Şamanizm…

Geçmiş dönemde bizlerin de mensup olduğu bir din. Asya kıtasına tamamen yayılmıştır ve tek tanrılı bir inanca sahiptir. Şamanlığın genetik kökenleri olduğuna inanılır.

 Şamanizm yayıldığı coğrafyalarda tüm toplumlarda kültürleri etkilemiştir. Fakat kendisi de yayıldığı toplumlardan etkilenmiştir. Şu an baktığımızda ise ülkemizdeki Alevi-Bektaşi geleneğindeki bazı ritüeller, şamanizm ritüelleri ile benzerlik göstermektedir.

ŞAMAN KELİMESİNİN ETİMOLOJİK KÖKENİ

“Şaman” kelimesini anlam bakımından incelediğimizde büyücü, rahip anlamına gelmektedir. Bu sebeple bazı araştırmacılar Şamanizm’in bir din olduğunu kabul etmemişlerdir. Üstelik bir kitabı, kurucusu veya bir ibadet tarzı olmadığını söyleyerek düşüncelerinin bunlar ile desteklendiğini ifade etmişlerdir. Bazı araştırmacılar ise dine doğru bir gelişme evresi olarak gördüklerini belirterek din olabileceği varsayımını desteklemişlerdir. Bazı araştırmacılar da Gök Tanrı, Yeraltı Tanrısı ve bunlara bağlı ruhlara dayanan bir din olarak kabul etmişlerdir.

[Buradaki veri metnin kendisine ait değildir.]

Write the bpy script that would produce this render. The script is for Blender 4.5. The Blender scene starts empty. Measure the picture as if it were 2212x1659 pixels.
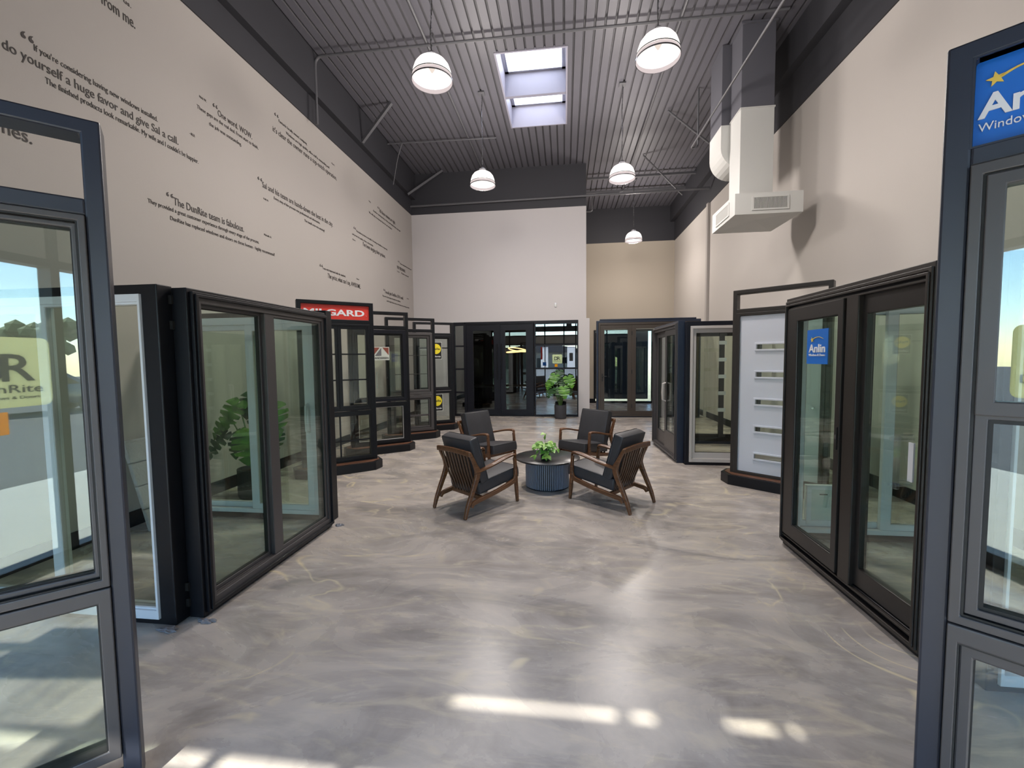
import bpy, bmesh, math, random
from mathutils import Vector, Matrix
random.seed(7)
S = bpy.context.scene
C = S.collection
PI = math.pi
# ------------------------------------------------------------------ camera
def set_camera():
    yaw, pitch, roll, H, F = .1235, .0600, -.0112, 1.58, 920.
    f = Vector((-math.sin(yaw)*math.cos(pitch), math.cos(yaw)*math.cos(pitch), -math.sin(pitch)))
    r = Vector((math.cos(yaw), math.sin(yaw), 0)); u = r.cross(f)
    c, s = math.cos(roll), math.sin(roll)
    r2 = c*r+s*u; u2 = -s*r+c*u
    cd = bpy.data.cameras.new('camera'); co = bpy.data.objects.new('camera', cd); C.objects.link(co)
    m = Matrix((r2, u2, -f)).transposed().to_4x4(); m.translation = (0, 0, H)
    co.matrix_world = m
    cd.sensor_width = 36; cd.lens = 36*F/2212; cd.clip_start = .02; cd.clip_end = 500
    S.camera = co
set_camera()
# ------------------------------------------------------------------ light
S.view_settings.view_transform = 'Standard'; S.view_settings.look = 'None'
S.view_settings.gamma = 1; S.view_settings.exposure = 0.45
S.cycles.transparent_max_bounces = 40
S.cycles.max_bounces = 10
S.cycles.caustics_reflective = False
SUN_DIR = Vector((.10, 1.0, -1.19)).normalized()      # travel direction
def set_light():
    w = bpy.data.worlds.new('sky'); S.world = w; w.use_nodes = True
    nt = w.node_tree; bg = nt.nodes['Background']
    sky = nt.nodes.new('ShaderNodeTexSky'); sky.sky_type = 'HOSEK_WILKIE' if False else 'NISHITA'
    sky.sun_disc = False; sky.sun_elevation = math.radians(50); sky.sun_rotation = math.radians(180+5.7)
    sky.air_density = 1.0; sky.dust_density = .05; sky.ozone_density = 3.5
    nt.links.new(sky.outputs[0], bg.inputs[0]); bg.inputs[1].default_value = .62
    sd = bpy.data.lights.new('sun', 'SUN'); sd.energy = 15.0; sd.angle = math.radians(.9); sd.color = (1, .95, .88)
    so = bpy.data.objects.new('sun', sd); C.objects.link(so)
    so.rotation_euler = SUN_DIR.to_track_quat('-Z', 'Y').to_euler(); so.location = (0, -10, 12)
    # the storefront glazing as a sampling portal (adds no light of its own)
    for loc, rot, sx, sy in [((-.25, -1.3, 1.9), (-PI/2, 0, 0), 7.9, 3.8), ((-.54, 8.35, 7.5), (PI, 0, 0), 1.4, 2.5)]:
        pd = bpy.data.lights.new('daylight_portal', 'AREA'); pd.shape = 'RECTANGLE'; pd.size = sx; pd.size_y = sy
        pd.cycles.is_portal = True
        po = bpy.data.objects.new('daylight_portal', pd); C.objects.link(po); po.location = loc
        po.rotation_euler = (rot[0]+PI if rot[0] < 0 else 0, 0, 0)
set_light()

# ------------------------------------------------------------------ materials
def mat(name, col, rough=.5, metal=0, spec=.5, bump=0, bscale=40, var=0, vscale=3, emit=None, estr=0, coat=0):
    m = bpy.data.materials.new(name); m.use_nodes = True; nt = m.node_tree; p = nt.nodes['Principled BSDF']
    p.inputs['Base Color'].default_value = (*col, 1); p.inputs['Roughness'].default_value = rough
    p.inputs['Metallic'].default_value = metal; p.inputs['Specular IOR Level'].default_value = spec
    if coat: p.inputs['Coat Weight'].default_value = coat; p.inputs['Coat Roughness'].default_value = .08
    tc = nt.nodes.new('ShaderNodeTexCoord')
    if var:
        n = nt.nodes.new('ShaderNodeTexNoise'); n.inputs['Scale'].default_value = vscale; n.inputs['Detail'].default_value = 5
        nt.links.new(tc.outputs['Object'], n.inputs['Vector'])
        r = nt.nodes.new('ShaderNodeMapRange'); r.inputs[3].default_value = 1-var; r.inputs[4].default_value = 1+var
        nt.links.new(n.outputs[0], r.inputs[0])
        v = nt.nodes.new('ShaderNodeVectorMath'); v.operation = 'SCALE'; v.inputs[0].default_value = col
        nt.links.new(r.outputs[0], v.inputs['Scale']); nt.links.new(v.outputs[0], p.inputs['Base Color'])
    if bump:
        n = nt.nodes.new('ShaderNodeTexNoise'); n.inputs['Scale'].default_value = bscale; n.inputs['Detail'].default_value = 4
        nt.links.new(tc.outputs['Object'], n.inputs['Vector'])
        b = nt.nodes.new('ShaderNodeBump'); b.inputs['Strength'].default_value = bump; b.inputs['Distance'].default_value = .01
        nt.links.new(n.outputs[0], b.inputs['Height']); nt.links.new(b.outputs[0], p.inputs['Normal'])
    if emit: p.inputs['Emission Color'].default_value = (*emit, 1); p.inputs['Emission Strength'].default_value = estr
    return m
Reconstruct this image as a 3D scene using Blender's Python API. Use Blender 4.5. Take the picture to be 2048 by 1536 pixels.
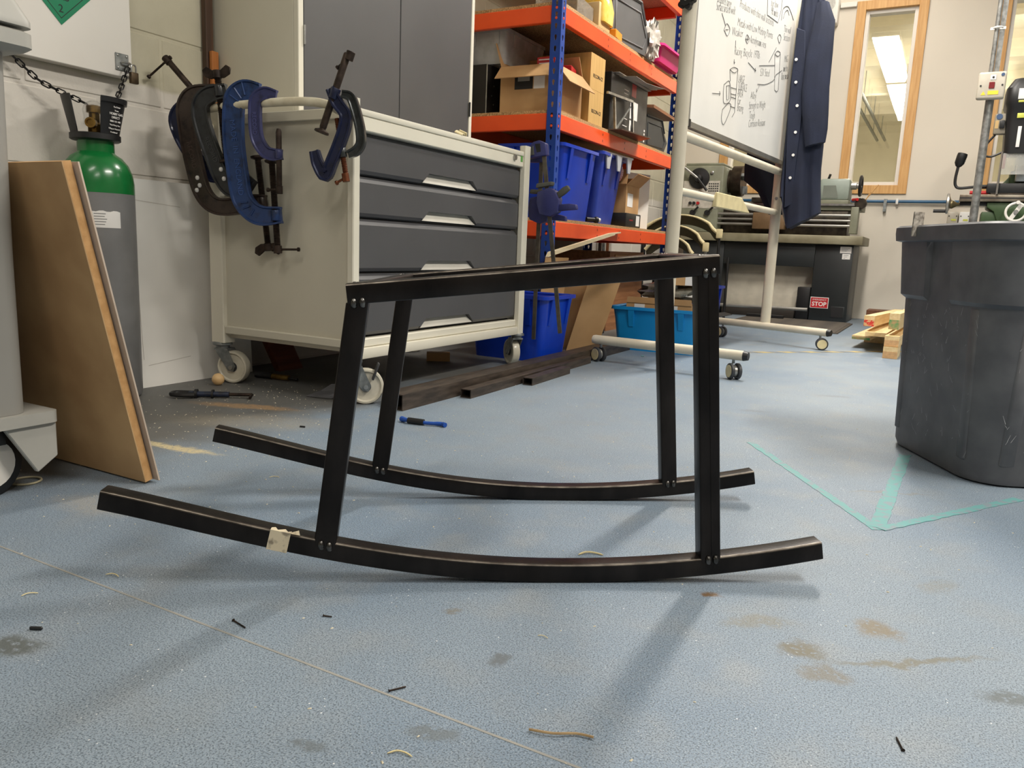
import bpy, bmesh, math, random
from mathutils import Vector, Matrix
random.seed(7)
for o in list(bpy.data.objects): bpy.data.objects.remove(o)
S = bpy.context.scene
COL = S.collection
PI = math.pi
# ------------------------------------------------------------------ camera
YAW, PITCH, ROLL = math.radians(28.48), math.radians(9.96), math.radians(-2.375)
fwd = Vector((-math.sin(YAW)*math.cos(PITCH), math.cos(YAW)*math.cos(PITCH), -math.sin(PITCH)))
rt = Vector((math.cos(YAW), math.sin(YAW), 0)); dn = fwd.cross(rt)
rt2 = math.cos(ROLL)*rt + math.sin(ROLL)*dn; dn2 = -math.sin(ROLL)*rt + math.cos(ROLL)*dn
cd = bpy.data.cameras.new('camera'); cam = bpy.data.objects.new('camera', cd); COL.objects.link(cam)
cd.sensor_width = 36; cd.lens = 36*1557.66/2048; cd.clip_start = .02; cd.clip_end = 100
mw = Matrix((rt2, -dn2, -fwd)).transposed().to_4x4(); mw.translation = (0, 0, .5)
cam.matrix_world = mw
S.camera = cam
# ------------------------------------------------------------------ light
W = bpy.data.worlds.new('world'); S.world = W; W.use_nodes = True
W.node_tree.nodes['Background'].inputs[0].default_value = (.9, .92, 1, 1)
W.node_tree.nodes['Background'].inputs[1].default_value = .3
CEIL = 3.3
LAMPS = [(-.55, 4.35, 88, 0), (-.75, 6.4, 13, 0), (1.9, 5.2, 22, 0), (1.45, 1.9, 96, 0), (-.4, -.9, 18, 0), (2.0, -1.4, 32, 0)]   # x, y, watts, turn
for i, (x, y, p, a) in enumerate(LAMPS):
    l = bpy.data.lights.new('tube_light', 'AREA'); l.shape = 'RECTANGLE'; l.size = .22; l.size_y = 1.45; l.energy = p
    l.color = (1, .95, .875)
    o = bpy.data.objects.new('tube_light', l); o.location = (x, y, CEIL-.16); o.rotation_euler = (0, 0, a); COL.objects.link(o)
vs = S.view_settings; vs.view_transform = 'Standard'; vs.look = 'None'; vs.gamma = 1; vs.exposure = .44
try: vs.use_curve_mapping = False
except Exception: pass
# ------------------------------------------------------------------ helpers
def lin(c): return tuple((x/255/12.92 if x/255 <= .04045 else ((x/255+.055)/1.055)**2.4) for x in c)
MATS = {}
def mk(name, col, rough=.5, metal=0, col2=None, scale=8, det=4, bump=0, bscale=80, trans=0, alpha=1, emit=0, stretch=(1, 1, 1), spec=.5, coat=0, lo=.35, hi=.65):
    """procedural material: two colours mixed by noise in object space, a fine noise bump"""
    if name in MATS: return MATS[name]
    m = bpy.data.materials.new(name); m.use_nodes = True; MATS[name] = m
    nt = m.node_tree; N = nt.nodes; L = nt.links; b = N['Principled BSDF']
    c1 = lin(col); c2 = lin(col2) if col2 else tuple(x*.8 for x in c1)
    tc = N.new('ShaderNodeTexCoord'); mp = N.new('ShaderNodeMapping'); mp.inputs['Scale'].default_value = stretch
    L.new(tc.outputs['Object'], mp.inputs['Vector'])
    no = N.new('ShaderNodeTexNoise'); no.inputs['Scale'].default_value = scale; no.inputs['Detail'].default_value = det
    L.new(mp.outputs['Vector'], no.inputs['Vector'])
    r = N.new('ShaderNodeValToRGB'); r.color_ramp.elements[0].position = lo; r.color_ramp.elements[1].position = hi
    r.color_ramp.elements[0].color = (*c2, 1); r.color_ramp.elements[1].color = (*c1, 1)
    L.new(no.outputs['Fac'], r.inputs['Fac']); L.new(r.outputs['Color'], b.inputs['Base Color'])
    b.inputs['Roughness'].default_value = rough; b.inputs['Metallic'].default_value = metal
    b.inputs['Specular IOR Level'].default_value = spec
    if coat: b.inputs['Coat Weight'].default_value = coat; b.inputs['Coat Roughness'].default_value = .15
    if trans: b.inputs['Transmission Weight'].default_value = trans; b.inputs['IOR'].default_value = 1.1
    if alpha < 1: b.inputs['Alpha'].default_value = alpha
    if emit: L.new(r.outputs['Color'], b.inputs['Emission Color']); b.inputs['Emission Strength'].default_value = emit
    if bump:
        n2 = N.new('ShaderNodeTexNoise'); n2.inputs['Scale'].default_value = bscale; n2.inputs['Detail'].default_value = 3
        L.new(mp.outputs['Vector'], n2.inputs['Vector'])
        bp = N.new('ShaderNodeBump'); bp.inputs['Strength'].default_value = bump; bp.inputs['Distance'].default_value = .002
        L.new(n2.outputs['Fac'], bp.inputs['Height']); L.new(bp.outputs['Normal'], b.inputs['Normal'])
    return m
def wood(name, c1, c2, scale=6, rough=.55, axis=1):
    st = [9, 9, 9]; st[axis] = .7
    return mk(name, c1, rough, col2=c2, scale=scale, det=6, stretch=tuple(st), bump=.15, bscale=20)
V = Vector
class MB:
    def __init__(s): s.v = []; s.f = []
    def add(s, vs, fs):
        n = len(s.v); s.v += [V(p) for p in vs]; s.f += [tuple(i+n for i in f) for f in fs]; return s
    def hexa(s, p):   # 8 corners: bottom 4 (ccw), top 4
        return s.add(p, [(3,2,1,0),(4,5,6,7),(0,1,5,4),(1,2,6,5),(2,3,7,6),(3,0,4,7)])
    def bx(s, x0, x1, y0, y1, z0, z1):
        return s.hexa([(x0,y0,z0),(x1,y0,z0),(x1,y1,z0),(x0,y1,z0),(x0,y0,z1),(x1,y0,z1),(x1,y1,z1),(x0,y1,z1)])
    def obx(s, c, sz, R=None):   # centre, size, 3x3 rotation
        hx, hy, hz = sz[0]/2, sz[1]/2, sz[2]/2
        ps = [V(q) for q in ((-hx,-hy,-hz),(hx,-hy,-hz),(hx,hy,-hz),(-hx,hy,-hz),(-hx,-hy,hz),(hx,-hy,hz),(hx,hy,hz),(-hx,hy,hz))]
        if R is not None: ps = [R @ q for q in ps]
        return s.hexa([q+V(c) for q in ps])
    def loft(s, rings, cap=True, closed=False):
        n = len(rings[0]); k = len(rings); vs = [p for r in rings for p in r]; fs = []
        for i in range(k if closed else k-1):
            j = (i+1) % k
            for a in range(n):
                b = (a+1) % n; fs.append((i*n+a, i*n+b, j*n+b, j*n+a))
        if cap and not closed: fs += [tuple(range(n-1, -1, -1)), tuple(range((k-1)*n, k*n))]
        return s.add(vs, fs)
    def cyl(s, p, q, r, r2=None, n=16, cap=True):
        p, q = V(p), V(q); d = (q-p).normalized(); u = d.orthogonal().normalized(); w = d.cross(u)
        if r2 is None: r2 = r
        return s.loft([[c+rr*(math.cos(2*PI*i/n)*u+math.sin(2*PI*i/n)*w) for i in range(n)] for c, rr in ((p, r), (q, r2))], cap)
    def lathe(s, prof, p=(0,0,0), ax=(0,0,1), n=24, cap=True):   # prof: (radius, height)
        p = V(p); d = V(ax).normalized(); u = d.orthogonal().normalized(); w = d.cross(u)
        return s.loft([[p+d*h+r*(math.cos(2*PI*i/n)*u+math.sin(2*PI*i/n)*w) for i in range(n)] for r, h in prof], cap)
    def tube(s, pts, r, n=10, closed=False):
        pts = [V(p) for p in pts]; k = len(pts); rings = []; u = None
        for i, p in enumerate(pts):
            a = pts[(i-1) % k] if (closed or i) else p; b = pts[(i+1) % k] if (closed or i < k-1) else p
            d = (b-a).normalized()
            u = (u - d*u.dot(d)).normalized() if u is not None and (u - d*u.dot(d)).length > 1e-4 else d.orthogonal().normalized()
            w = d.cross(u); rr = r[i] if isinstance(r, (list, tuple)) else r
            rings.append([p+rr*(math.cos(2*PI*j/n)*u+math.sin(2*PI*j/n)*w) for j in range(n)])
        return s.loft(rings, True, closed)
    def prism(s, poly, o, u, w, t):   # 2-D polygon on axes u, w from o, thickness vector t
        o, u, w, t = V(o), V(u), V(w), V(t); n = len(poly)
        a = [o+u*x+w*y for x, y in poly]; b = [p+t for p in a]
        return s.add(a+b, [tuple(range(n-1, -1, -1)), tuple(range(n, 2*n))]+[(i, (i+1) % n, n+(i+1) % n, n+i) for i in range(n)])
    def sph(s, c, r, n=12, m=8, sc=(1, 1, 1)):
        c = V(c); rings = []
        for j in range(1, m):
            t = PI*j/m
            rings.append([c+V((r*sc[0]*math.sin(t)*math.cos(2*PI*i/n), r*sc[1]*math.sin(t)*math.sin(2*PI*i/n), -r*sc[2]*math.cos(t))) for i in range(n)])
        return s.loft(rings)
    def build(s, name, mat, parent=None, bev=0, seg=2, smooth=True, ang=35):
        me = bpy.data.meshes.new(name); org = root_loc(parent)
        me.from_pydata([tuple(p-org) for p in s.v], [], s.f)
        bm = bmesh.new(); bm.from_mesh(me)
        bmesh.ops.recalc_face_normals(bm, faces=bm.faces)
        if bev:
            es = [e for e in bm.edges if len(e.link_faces) == 2 and e.calc_face_angle(0) > .5]
            bmesh.ops.bevel(bm, geom=es, offset=bev, segments=seg, affect='EDGES', profile=.5, clamp_overlap=True)
        bm.to_mesh(me); bm.free()
        if smooth:
            me.polygons.foreach_set('use_smooth', [True]*len(me.polygons)); me.set_sharp_from_angle(angle=math.radians(ang))
        me.materials.append(mat)
        o = bpy.data.objects.new(name, me); COL.objects.link(o)
        if parent is not None: o.parent = parent
        return o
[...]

“Şaman” kelimesinin etimolojik kökeni üzerine yapılan çalışmalar bu terimin Tunguzca’dan Rusça yolu ile Batı bilim dünyasına geçtiği bilinmektedir.  Şamanların varlığına ait ilk bilgiler 6. yüzyıl Çin kaynaklarından elde edilir. Kelime kökeni konusunda tam bir netlik yoktur, bazı araştırmacılar Mançuca veya Moğolca olduğunu düşünürken, bazıları da Sanskritçe olduğunu söylemişlerdir. En çok kabul gören görüş “şaman” kelimesinin Tunguzca bir kelime olduğudur. Tunguzca’da şaman kelimesi dilenci din adamı anlamına gelmektedir.

Türk halkları ise şamanlara genellikle “kam” adını vermişlerdir. Kam “kâhin, büyücü” anlamına geldiği gibi “uzman hekim, bilim adamı, felsefeci” anlamlarına da gelir. Kutadgu Bilig’de de geçen kam kelimesi hekimin yanında yer alan, hekim hastayı ot ile tedavi ederken kendi yöntemleriyle daha çok ruhsal yolla, efsun ve sihirle iyileştirmeye çalışan kişi olarak tanımlanmıştr.

ŞAMANIN GÖREVLERİ NELERDİR?

Şamanın görevleri genel olarak ruh çağırma, kehanet, tedavi ve büyü olarak kaynaklara geçmiştir. Bu görevlerini ruhlar aracılığı ile Tanrı ile ilişki kurması semavi dinlerdeki peygamberlere benzerliği Şamanizm’in din olarak ele alınmasında etkili bir gerekçe  olmuştur. Dünya üzerinde çok geniş alana yayılan şamanlık özellikle Türk-Moğol kültür tarihinde önemli bir yer tutar. Şamanlık anaerkil toplumsal yapının izlerini taşımaktadır. Kadın ve erkek şamanlar vardır, ancak kadın şamanların daha kuvvetli oldukları kabul edilir. Dişi kutsallıkların önemli ve saygın olduğu görülmektedir.

HERKES ŞAMAN OLAMAZ

 Şamanlık eğitimi vardır fakat her eğitim alanın iyi bir Şaman olacağı söylenemez. Şamanlık genetiktir. Mesela altı parmaklı doğan bir bebek ya da epilepsi nöbeti geçiren birinin ileride çok iyi bir Şaman olacağına inanılırdı ve epilepsi nöbeti geçiren kişinin nöbet sırasında ruhlarla iletişime geçtiği düşünülüyordu. Şimdi baktığımızda Şamanizm inancının genellikle ilkel toplumlarda hala devam ettiği görülmektedir çünkü insanlar modern tıp sayesinde birçok şeyin sebebini anlayabiliyor çünkü bilimsel teorilere dayandırabiliyorlar.  Bu da teknoloji ve tıbbın gelişmesi ile her şeyin evrilmesi gibi inançlar da evrilip değişmiştir.